**SUPPLIED MATERIAL**
****************

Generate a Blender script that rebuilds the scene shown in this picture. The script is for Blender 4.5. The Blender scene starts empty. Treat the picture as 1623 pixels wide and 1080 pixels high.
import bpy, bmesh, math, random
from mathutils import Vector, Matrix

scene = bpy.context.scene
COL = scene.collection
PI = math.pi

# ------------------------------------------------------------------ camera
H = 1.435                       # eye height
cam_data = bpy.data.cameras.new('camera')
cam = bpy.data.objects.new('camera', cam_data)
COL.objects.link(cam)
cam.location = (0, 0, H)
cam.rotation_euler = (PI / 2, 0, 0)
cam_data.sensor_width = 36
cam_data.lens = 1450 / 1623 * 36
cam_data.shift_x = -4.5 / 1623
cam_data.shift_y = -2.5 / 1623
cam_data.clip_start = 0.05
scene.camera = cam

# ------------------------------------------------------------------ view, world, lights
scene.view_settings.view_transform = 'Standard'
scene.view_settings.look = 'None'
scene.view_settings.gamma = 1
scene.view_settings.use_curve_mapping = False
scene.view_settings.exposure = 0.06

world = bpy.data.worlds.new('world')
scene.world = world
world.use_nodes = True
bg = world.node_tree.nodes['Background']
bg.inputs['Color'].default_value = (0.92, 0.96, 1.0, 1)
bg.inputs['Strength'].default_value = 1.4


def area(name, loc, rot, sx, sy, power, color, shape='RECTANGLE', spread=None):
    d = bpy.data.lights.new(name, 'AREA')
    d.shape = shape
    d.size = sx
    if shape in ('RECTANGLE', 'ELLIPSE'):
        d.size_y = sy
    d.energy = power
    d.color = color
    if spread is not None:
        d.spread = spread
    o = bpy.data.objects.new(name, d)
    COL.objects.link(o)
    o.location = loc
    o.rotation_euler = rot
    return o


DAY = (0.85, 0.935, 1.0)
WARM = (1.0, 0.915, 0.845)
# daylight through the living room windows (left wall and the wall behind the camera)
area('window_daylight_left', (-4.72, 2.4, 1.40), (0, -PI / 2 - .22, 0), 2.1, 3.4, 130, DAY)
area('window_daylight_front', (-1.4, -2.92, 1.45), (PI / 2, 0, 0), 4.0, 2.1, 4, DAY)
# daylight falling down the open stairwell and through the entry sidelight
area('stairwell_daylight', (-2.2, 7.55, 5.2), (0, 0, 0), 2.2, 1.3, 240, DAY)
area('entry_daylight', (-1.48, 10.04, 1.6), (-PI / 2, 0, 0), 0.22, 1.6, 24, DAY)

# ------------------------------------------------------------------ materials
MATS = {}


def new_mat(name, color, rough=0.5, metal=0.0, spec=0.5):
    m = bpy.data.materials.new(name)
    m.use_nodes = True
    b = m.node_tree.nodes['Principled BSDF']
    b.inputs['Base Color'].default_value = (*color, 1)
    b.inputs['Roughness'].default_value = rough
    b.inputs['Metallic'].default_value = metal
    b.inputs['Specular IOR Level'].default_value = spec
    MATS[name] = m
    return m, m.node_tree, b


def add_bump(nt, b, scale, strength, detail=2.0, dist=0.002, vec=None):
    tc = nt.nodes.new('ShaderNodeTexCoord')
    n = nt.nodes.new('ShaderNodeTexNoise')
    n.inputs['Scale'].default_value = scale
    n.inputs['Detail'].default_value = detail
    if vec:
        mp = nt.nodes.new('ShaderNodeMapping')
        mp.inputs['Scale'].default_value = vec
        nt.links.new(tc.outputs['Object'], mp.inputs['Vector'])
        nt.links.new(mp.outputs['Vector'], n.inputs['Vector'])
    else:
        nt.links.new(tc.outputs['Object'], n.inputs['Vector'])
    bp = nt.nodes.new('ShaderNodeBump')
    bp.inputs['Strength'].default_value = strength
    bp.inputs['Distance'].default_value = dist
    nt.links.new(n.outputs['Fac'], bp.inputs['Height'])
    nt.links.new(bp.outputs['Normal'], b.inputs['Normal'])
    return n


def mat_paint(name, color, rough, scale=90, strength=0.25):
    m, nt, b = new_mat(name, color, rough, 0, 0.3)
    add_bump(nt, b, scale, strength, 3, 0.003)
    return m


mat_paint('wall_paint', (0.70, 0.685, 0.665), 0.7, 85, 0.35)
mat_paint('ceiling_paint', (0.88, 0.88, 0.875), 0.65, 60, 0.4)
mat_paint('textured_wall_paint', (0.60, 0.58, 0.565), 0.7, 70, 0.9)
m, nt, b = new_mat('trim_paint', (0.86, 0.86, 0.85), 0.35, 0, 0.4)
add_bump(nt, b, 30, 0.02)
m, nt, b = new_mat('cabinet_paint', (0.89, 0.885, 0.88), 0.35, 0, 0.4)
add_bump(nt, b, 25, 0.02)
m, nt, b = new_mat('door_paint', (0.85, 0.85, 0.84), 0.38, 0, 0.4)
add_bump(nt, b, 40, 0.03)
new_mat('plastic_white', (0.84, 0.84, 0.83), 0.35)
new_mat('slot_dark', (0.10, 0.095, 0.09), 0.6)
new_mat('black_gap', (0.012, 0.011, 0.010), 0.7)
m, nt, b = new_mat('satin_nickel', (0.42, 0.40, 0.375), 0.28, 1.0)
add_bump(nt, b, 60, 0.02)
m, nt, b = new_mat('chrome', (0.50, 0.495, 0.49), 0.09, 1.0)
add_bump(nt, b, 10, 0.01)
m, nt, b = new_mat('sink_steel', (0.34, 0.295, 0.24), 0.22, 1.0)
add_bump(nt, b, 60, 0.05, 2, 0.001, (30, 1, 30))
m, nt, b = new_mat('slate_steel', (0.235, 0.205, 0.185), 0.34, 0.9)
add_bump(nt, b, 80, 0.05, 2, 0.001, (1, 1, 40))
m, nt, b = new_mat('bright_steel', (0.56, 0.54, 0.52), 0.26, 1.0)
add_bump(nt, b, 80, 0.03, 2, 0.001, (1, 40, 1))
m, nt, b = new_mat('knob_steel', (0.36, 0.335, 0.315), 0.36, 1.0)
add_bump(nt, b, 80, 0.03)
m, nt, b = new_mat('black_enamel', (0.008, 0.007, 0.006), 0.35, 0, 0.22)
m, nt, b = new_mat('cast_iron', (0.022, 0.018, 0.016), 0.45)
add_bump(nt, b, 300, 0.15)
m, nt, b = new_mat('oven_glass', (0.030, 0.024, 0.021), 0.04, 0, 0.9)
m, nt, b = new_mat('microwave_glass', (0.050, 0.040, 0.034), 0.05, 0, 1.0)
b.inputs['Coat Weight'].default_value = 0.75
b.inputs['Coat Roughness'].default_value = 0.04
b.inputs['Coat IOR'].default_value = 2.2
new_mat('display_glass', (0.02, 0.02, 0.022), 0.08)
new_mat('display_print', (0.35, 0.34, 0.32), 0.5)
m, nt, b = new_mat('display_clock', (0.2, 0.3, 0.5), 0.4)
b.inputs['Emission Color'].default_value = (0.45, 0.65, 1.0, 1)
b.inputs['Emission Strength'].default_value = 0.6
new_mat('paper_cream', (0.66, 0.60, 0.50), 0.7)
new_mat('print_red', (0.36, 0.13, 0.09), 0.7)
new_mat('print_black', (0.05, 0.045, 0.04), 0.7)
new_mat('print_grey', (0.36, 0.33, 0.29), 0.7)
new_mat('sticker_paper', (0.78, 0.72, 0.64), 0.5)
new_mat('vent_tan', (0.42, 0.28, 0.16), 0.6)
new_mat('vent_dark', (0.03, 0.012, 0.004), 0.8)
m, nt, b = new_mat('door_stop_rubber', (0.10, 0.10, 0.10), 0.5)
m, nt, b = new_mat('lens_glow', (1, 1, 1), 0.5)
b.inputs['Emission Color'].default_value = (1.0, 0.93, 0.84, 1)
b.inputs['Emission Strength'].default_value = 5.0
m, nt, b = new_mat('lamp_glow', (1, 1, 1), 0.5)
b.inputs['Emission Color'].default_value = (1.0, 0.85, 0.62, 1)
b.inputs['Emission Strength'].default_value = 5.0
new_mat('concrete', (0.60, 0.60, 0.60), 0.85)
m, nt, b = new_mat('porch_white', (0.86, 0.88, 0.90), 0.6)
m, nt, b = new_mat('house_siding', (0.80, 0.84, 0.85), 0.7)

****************

**OBJECTIVE**
Give back exactly the lines running from the line that contains "mat_paint('wall_paint', (0.70, 0.685, 0.665), 0.7, 85, 0.35)" through the line that contains "mat_paint('ceiling_paint', (0.88, 0.88, 0.875), 0.65, 60, 0.4)", and nothing outside them.

**REPLY TO THE EXERCISE**
mat_paint('wall_paint', (0.70, 0.685, 0.665), 0.7, 85, 0.35)
mat_paint('ceiling_paint', (0.88, 0.88, 0.875), 0.65, 60, 0.4)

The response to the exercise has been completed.